#### [SHORT EXERCISE]
Work out how many lines of the listing hold the string "pixels", then answer with that number and nothing else.
:::
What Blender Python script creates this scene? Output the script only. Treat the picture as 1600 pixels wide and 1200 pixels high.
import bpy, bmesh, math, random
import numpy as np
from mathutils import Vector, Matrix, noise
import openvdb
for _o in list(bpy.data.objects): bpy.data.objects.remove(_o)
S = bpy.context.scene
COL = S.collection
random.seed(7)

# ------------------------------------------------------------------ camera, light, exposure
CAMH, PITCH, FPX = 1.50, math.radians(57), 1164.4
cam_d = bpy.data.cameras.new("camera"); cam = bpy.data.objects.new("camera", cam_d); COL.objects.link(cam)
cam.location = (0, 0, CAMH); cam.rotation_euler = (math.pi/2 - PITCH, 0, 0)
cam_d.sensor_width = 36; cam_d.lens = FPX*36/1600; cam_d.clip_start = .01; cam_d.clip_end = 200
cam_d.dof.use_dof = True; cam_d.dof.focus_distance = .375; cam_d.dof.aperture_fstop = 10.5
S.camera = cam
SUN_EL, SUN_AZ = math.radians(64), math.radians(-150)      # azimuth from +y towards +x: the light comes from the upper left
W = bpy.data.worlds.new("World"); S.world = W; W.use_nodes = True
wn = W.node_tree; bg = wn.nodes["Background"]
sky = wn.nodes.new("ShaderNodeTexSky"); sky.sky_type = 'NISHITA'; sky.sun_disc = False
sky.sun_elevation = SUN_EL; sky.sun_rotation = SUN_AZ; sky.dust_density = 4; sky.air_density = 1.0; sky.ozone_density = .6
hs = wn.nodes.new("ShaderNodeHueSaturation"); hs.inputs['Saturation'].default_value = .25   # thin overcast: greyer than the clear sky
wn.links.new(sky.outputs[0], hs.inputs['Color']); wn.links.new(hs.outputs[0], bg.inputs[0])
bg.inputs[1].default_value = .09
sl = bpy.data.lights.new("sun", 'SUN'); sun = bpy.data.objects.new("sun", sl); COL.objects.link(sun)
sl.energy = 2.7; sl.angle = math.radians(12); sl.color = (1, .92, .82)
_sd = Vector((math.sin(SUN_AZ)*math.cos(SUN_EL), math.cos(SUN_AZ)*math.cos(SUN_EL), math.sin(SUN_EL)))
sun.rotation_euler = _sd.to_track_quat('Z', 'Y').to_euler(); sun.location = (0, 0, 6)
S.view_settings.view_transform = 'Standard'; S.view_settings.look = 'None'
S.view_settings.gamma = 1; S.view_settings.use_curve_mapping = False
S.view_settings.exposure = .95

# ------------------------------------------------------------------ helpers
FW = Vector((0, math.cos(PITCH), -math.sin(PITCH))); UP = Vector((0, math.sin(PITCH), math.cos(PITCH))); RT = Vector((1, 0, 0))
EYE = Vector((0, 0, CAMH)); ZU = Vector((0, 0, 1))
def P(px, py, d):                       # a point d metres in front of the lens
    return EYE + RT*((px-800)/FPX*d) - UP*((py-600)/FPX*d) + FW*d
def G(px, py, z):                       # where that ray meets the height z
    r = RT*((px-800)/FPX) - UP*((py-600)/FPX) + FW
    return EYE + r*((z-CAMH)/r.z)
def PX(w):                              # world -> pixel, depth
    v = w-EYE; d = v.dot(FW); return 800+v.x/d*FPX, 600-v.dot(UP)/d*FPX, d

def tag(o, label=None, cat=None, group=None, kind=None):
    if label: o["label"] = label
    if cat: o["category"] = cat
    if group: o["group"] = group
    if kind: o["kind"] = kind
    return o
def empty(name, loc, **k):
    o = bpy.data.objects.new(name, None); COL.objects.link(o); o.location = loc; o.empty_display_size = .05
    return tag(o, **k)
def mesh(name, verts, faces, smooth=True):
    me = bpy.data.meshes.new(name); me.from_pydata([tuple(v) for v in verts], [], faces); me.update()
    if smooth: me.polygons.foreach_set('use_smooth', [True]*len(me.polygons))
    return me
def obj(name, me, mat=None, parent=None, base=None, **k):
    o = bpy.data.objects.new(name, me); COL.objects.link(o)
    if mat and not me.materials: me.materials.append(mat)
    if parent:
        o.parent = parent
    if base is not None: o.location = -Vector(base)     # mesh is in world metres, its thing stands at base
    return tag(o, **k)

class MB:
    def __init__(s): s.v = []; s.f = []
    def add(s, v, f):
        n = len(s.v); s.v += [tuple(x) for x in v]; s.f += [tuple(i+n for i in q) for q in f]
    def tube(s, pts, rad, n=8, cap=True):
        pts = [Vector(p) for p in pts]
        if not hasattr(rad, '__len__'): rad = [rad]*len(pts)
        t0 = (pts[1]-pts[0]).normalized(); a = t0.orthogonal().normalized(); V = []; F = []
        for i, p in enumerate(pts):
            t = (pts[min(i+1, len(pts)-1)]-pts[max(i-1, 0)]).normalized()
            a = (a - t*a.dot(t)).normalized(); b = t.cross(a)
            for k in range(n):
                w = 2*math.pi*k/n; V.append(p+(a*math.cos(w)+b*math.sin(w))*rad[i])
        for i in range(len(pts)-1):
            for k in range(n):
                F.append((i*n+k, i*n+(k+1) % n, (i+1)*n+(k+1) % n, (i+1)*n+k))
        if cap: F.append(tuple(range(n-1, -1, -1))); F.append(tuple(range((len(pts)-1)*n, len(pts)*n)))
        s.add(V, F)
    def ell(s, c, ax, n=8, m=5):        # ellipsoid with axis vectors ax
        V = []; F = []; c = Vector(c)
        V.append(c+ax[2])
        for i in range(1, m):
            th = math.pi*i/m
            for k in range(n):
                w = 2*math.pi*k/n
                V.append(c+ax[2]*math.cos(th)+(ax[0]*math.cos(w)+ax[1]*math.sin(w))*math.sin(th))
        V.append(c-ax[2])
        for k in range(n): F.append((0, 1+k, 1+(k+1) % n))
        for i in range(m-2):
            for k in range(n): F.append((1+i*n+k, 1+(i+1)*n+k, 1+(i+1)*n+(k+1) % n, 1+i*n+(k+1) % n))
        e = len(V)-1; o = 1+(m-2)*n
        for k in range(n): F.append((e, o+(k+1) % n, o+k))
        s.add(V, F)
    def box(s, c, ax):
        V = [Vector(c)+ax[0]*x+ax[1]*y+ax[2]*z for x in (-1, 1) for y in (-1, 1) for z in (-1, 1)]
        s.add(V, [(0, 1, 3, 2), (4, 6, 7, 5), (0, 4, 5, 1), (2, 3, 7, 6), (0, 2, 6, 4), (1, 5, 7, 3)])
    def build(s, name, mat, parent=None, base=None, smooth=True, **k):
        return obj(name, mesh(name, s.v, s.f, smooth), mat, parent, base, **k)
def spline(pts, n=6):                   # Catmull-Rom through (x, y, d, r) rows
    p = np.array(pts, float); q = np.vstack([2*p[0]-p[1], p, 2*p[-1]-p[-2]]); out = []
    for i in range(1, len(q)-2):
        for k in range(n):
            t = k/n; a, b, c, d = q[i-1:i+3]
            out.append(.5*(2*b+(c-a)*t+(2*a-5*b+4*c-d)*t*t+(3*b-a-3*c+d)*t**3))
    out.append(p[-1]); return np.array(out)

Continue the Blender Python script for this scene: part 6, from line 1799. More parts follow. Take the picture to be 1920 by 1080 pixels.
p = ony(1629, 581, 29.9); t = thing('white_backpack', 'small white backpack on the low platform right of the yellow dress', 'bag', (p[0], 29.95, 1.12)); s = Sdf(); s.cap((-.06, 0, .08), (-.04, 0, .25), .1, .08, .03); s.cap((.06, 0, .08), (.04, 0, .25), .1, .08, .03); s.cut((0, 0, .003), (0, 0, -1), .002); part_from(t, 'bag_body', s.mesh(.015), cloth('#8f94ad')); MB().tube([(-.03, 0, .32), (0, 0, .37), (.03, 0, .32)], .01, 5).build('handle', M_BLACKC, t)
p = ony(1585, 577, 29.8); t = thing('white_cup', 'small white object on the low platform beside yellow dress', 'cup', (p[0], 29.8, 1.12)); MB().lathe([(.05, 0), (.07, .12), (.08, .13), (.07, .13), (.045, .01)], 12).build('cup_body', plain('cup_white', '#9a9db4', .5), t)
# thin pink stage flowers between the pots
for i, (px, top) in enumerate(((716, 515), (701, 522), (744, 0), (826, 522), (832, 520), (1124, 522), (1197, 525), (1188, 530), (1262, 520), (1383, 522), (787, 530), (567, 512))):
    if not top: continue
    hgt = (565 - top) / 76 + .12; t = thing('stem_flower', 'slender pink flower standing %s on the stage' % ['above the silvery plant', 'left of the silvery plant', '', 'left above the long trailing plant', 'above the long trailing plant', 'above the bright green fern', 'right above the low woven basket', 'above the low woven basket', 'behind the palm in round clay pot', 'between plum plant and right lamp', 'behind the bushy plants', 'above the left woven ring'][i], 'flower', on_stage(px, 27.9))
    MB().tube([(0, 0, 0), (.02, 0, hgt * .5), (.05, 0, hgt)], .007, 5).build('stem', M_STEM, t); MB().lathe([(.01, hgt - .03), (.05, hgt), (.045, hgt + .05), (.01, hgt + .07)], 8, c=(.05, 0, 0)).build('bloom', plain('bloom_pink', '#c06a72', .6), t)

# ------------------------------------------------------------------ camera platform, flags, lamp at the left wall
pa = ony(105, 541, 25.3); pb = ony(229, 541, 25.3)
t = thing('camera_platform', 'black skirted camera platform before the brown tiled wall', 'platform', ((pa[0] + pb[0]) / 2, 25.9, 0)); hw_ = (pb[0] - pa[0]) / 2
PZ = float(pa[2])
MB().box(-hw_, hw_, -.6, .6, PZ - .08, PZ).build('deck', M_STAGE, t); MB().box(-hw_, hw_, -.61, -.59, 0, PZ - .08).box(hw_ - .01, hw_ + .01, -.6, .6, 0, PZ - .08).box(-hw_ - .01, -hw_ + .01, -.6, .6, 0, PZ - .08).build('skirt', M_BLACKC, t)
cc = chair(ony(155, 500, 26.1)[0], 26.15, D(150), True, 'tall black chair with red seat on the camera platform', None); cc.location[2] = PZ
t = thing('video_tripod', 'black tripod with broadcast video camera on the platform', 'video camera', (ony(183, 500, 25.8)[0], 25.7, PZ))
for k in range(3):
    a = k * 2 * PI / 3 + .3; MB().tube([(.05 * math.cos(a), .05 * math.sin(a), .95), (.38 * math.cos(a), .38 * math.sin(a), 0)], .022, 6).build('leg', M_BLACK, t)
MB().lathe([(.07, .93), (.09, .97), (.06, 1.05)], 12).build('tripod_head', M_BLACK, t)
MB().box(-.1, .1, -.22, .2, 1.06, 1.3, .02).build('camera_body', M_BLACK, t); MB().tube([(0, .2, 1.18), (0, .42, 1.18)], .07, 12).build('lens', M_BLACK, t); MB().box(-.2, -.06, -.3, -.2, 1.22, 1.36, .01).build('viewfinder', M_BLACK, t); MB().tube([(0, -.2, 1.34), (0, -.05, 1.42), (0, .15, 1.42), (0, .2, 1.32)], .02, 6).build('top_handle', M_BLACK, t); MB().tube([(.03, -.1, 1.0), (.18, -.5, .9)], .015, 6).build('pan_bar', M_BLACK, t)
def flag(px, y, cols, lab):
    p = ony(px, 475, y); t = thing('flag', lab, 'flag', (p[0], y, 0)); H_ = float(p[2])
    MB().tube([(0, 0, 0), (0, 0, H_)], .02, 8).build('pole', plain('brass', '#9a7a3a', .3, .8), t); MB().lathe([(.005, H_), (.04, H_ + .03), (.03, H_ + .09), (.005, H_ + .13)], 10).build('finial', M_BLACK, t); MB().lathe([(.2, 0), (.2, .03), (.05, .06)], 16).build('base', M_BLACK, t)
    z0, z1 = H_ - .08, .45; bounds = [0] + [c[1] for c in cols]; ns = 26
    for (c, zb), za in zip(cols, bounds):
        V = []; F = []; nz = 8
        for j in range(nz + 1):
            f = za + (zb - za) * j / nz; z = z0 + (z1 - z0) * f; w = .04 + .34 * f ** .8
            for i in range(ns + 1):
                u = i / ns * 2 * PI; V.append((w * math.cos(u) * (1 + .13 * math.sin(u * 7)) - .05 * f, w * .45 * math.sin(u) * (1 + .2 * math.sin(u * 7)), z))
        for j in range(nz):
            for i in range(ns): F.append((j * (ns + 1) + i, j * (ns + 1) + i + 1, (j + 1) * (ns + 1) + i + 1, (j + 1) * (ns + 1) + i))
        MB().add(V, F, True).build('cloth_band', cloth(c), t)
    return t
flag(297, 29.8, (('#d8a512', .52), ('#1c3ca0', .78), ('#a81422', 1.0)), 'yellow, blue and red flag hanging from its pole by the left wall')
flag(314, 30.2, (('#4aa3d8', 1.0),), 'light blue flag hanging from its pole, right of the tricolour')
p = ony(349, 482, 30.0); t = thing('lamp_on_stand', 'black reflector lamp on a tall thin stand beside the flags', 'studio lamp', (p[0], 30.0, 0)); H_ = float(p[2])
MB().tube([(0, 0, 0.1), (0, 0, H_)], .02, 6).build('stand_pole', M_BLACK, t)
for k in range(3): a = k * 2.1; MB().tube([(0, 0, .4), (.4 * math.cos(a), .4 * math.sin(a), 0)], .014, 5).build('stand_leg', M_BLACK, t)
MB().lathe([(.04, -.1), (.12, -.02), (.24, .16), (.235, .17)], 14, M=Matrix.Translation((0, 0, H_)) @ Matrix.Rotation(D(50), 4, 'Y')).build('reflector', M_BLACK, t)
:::
#### [EXERCISE RESULT]
2